Dear Voter, We Will Always Win. Sincerely, Military Industrial Complex

As difficult as it is to find any important stories not related to the health care decision at the moment, one actually appeared from Reuters late Friday.  It seems that despite ending one war and drawing down from another, the defense department cannot endure any budgetary cuts at the moment.  I recently commented on the marketing of defense/war in the interests of maintaining such a large budget so I read the article looking for a legitimate reason not to enact any cuts, particularly since the person asking for the block was Defense Secretary Leon Panetta.  Surely a member of the allegedly hard-lined liberal Obama administration would have a sensible reason not to cut military spending at a time when it should reasonably be cut.

And he did have a reason.  Saving his own job.  From the article and worth quoting at length:

Industry leaders (defense contractors) who met with Panetta this week warned that the Pentagon could face billions of dollars in contract termination fees and other costs when the new cuts go into force next year. Panetta said the industry executives shared many of the Pentagons fears about the cuts.

“They’re very concerned about the impact that it will have on their companies and on their employees,” Panetta told the news conference.

He noted that company executives faced legal requirements to notify their employees about possible terminations, letters that would have to go out just days before the November elections. (Emphasis mine)

In other words, the defense contractors have the officials in the Defense Department (regardless of political party I would add) by their family jewels and they are, in a not-so-veiled way, threatening to cause a firestorm days before an election if they do not get their way.  No doubt part of this situation is the timing of it all but it is hard to believe no one, particularly contractor lobbyists, saw it playing out in this fashion.

Let’s be clear.  Jobs and livelihoods are no doubt on the line here and that should be recognized.  However, some other aspects should also be noted.  Defense is a business in many aspects (certainly the private contracting element) and, in the case of the United States, it is an extremely big business.  And just like any other business, when sales go down/wars come to an end, cuts should be expected and actions will be taken accordingly.  This is obviously a very easy concept to understand for many considering the recent years of financial crisis and economic gloom in the U.S.  Peace should be seen as a time of recession for the defense department and anyone collecting a paycheck because of its existence.  It may hurt many defense contractors and those involved but it is part of life and, in many ways, the writing should have been on the wall for some time.

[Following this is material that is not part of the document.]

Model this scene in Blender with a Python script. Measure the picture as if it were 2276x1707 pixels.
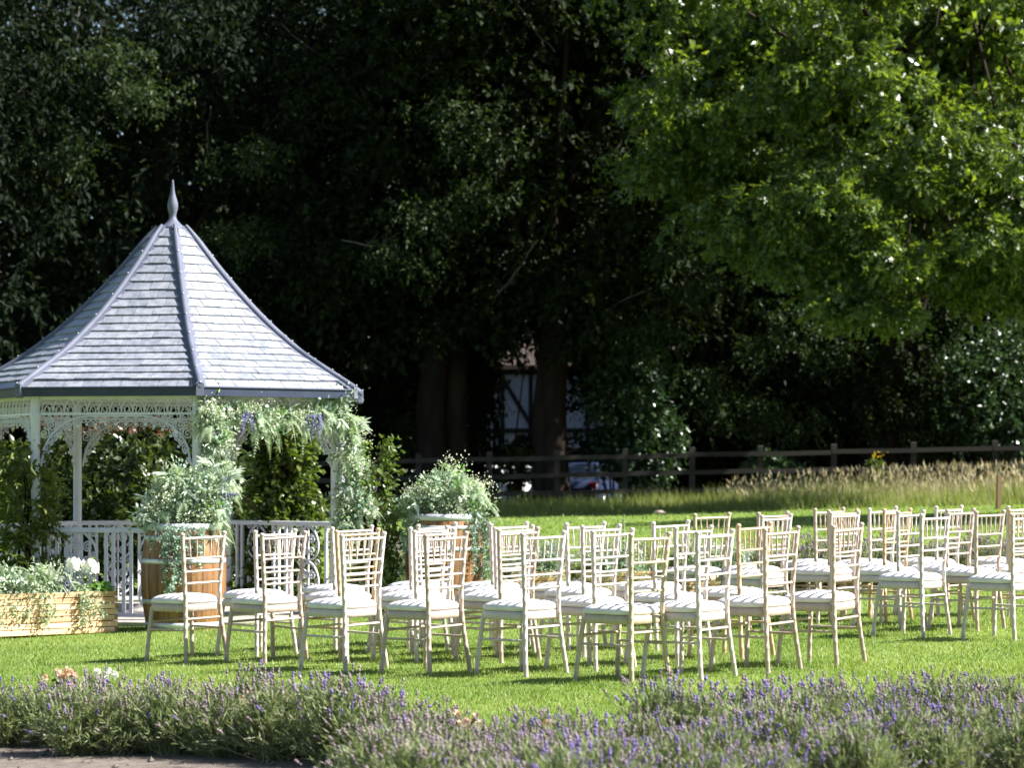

Yet it wasn’t and clearly the contractors have no intention of settling for such cuts.  And if this means essentially threatening the current administration’s chances at reelection in November, so be it.  But either way, regardless of what party is elected and how things may play out in this situation the people with the money will get their way and will have a big role in who wins this election.

Rule by the wealthy people in and around the military industrial complex.  Just like “democracy” should be.  (Warning: not to be confused with actual democracy.)